I joined an auditorium full of education aficionados at Slate‘s 2010 Hive Project on education in Washington, D.C., on Monday to see what would shake out.
Crowdsourcing—the notion that problems may be solved better and more rapidly by groups rather than individuals—has long been the darling of the Web 2.0 crowd. A natural fit with theories of group learning, it has been making inroads in the traditionally siloed education field through projects like Duke University’s peer-graded Internet course and Curriki’s open-source lesson-planning and textbook community.
Slate’s editors sent out an open request for readers to submit ideas for a 5th-grade classroom of the future, no budget or personnel constraints required. Before the live event Monday night, editors had received more than 350 ideas, which they and readers narrowed down to 10. Those entries seemed interesting, but most weren’t really unheard of: Outdoor classrooms, multipurpose spaces, Montessori-style group learning will sound familiar to most educators and researchers. One really radical idea, which called for hooking students into sensors to monitor their brain waves, would make a great summer blockbuster but probably wouldn’t pass muster at your average parent-teacher organization or school board budget meeting.
So there we were, with an expert panel including Jim Shelton, the Education Department’s innovation guru; Justin Cohen, president of the Mass Insight turnaround group; David Ethan Greenberg, board chairman of the Denver School of Science & Technology, and a slew of others. Greenberg and several other panelists argued that building standards virtually ensure classes will be outdated almost as soon as they open: “The mindset in districts is they want you to build to hundred-year building standards,” Greenberg said, “and we said we have no idea what education is going to look like 15 years from now; why would we invest in these double-wide corridors that come from the factory model ....?”
The most interesting conversation for me was the small group discussion on classroom changes under $1,000.
We had a couple of teachers, the head of a community tutoring group, several businesspeople and a handful of others. A 9th-grade English teacher said she gets $175 a year for class supplies; a Prince George’s County, Md., kindergarten teacher said he gets none. Both already try to create cobbled-together versions of the high-concept classrooms of the future: She arranges classroom areas for different projects; he plugs his laptop from home into a projector to show his students online resources. Both begged for basic improvements already known in the education field, like data profiles of incoming students or desks uncoupled from chairs to ease moving for group work. (Slate Editor-in-Chief David Plotz, who sat in on the group, looked shocked that classes still used such desks.) One tourist attending the forum on a whim suggested exchanging the desks for lap-tables and using chairs on rollers.

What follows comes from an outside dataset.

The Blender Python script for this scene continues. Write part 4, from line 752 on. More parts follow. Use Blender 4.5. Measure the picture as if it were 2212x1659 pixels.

Plotz, who has held a similar crowdsourcing event on energy policy, told me half-jokingly afterward that he always hopes at these events to have someone jump up and announce that one brilliant idea that will solve everything wrong in education. Yet maybe the strength of crowdsourcing, if there is one, comes not from a single silver-bullet but an understanding of all the millions of little irritations teachers and students face every day and the ways to make classes a little more livable. I’ll be interested to see what ideas come out of the project going forward.